Many countries banned the sale of alcohol, and South Africa, one of the big export markets for NBL products, experienced several alcohol bans.


According to the statements, the volume of alcohol exported to the neighbouring country dipped by over 66%. Overall, sales volumes declined with 23%.

Namibian beer volumes, on the other hand, increased by 1,5%, which the company attributed to strong consumer support.


While both revenue and profit after tax recorded double figures, operating profit, which measures the profit a company generates from its core business function, took a slight skip up at N$344 million – 1,3% above the N$339 million recorded in 2019.


Beer contributed the most to the company’s revenue in Namibia at 77% in the six months ending in December last year.
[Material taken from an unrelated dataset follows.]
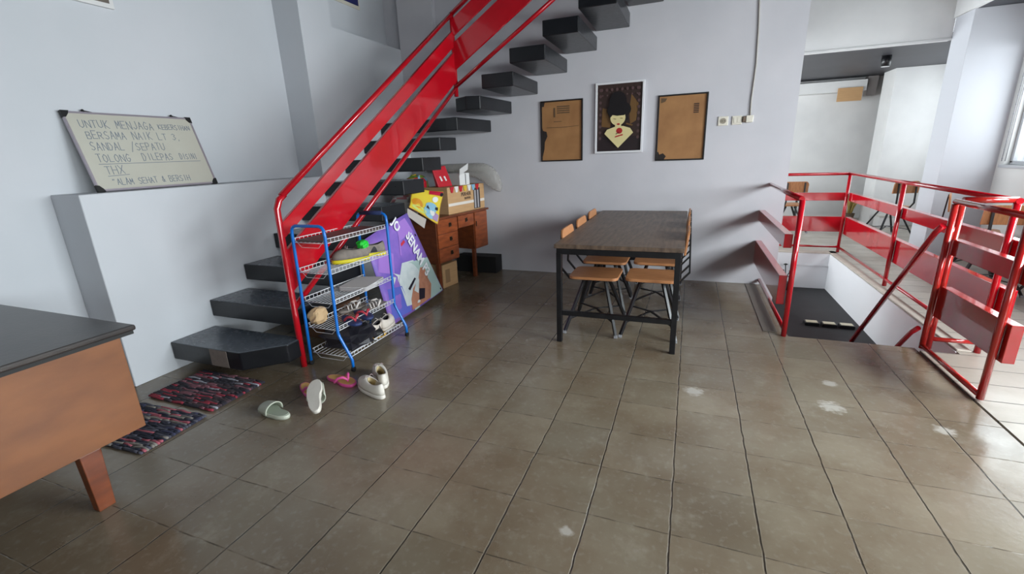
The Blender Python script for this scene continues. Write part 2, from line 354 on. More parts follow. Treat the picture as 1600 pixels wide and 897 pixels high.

Ciders contributed only 0,4% to sales, compared to 1,1% in 2019.


The sale of soft drinks dipped slightly from a sales contribution of 4,9% in 2019 to 4,6%.


The company still has a strong balance sheet at N$3,1 billion, with a N$482 million cash and cash equivalents balance.


Investment in associates, mainly the Heineken South Africa investment, was in bad shape for the six months under review, reporting a loss, and bringing the investment value to N$689 million from almost N$1 billion in 2019.


The loss led to NBL’s share of an associated loss of N$90 million – a complete reversal from 2019’s positive contribution of N$77 million.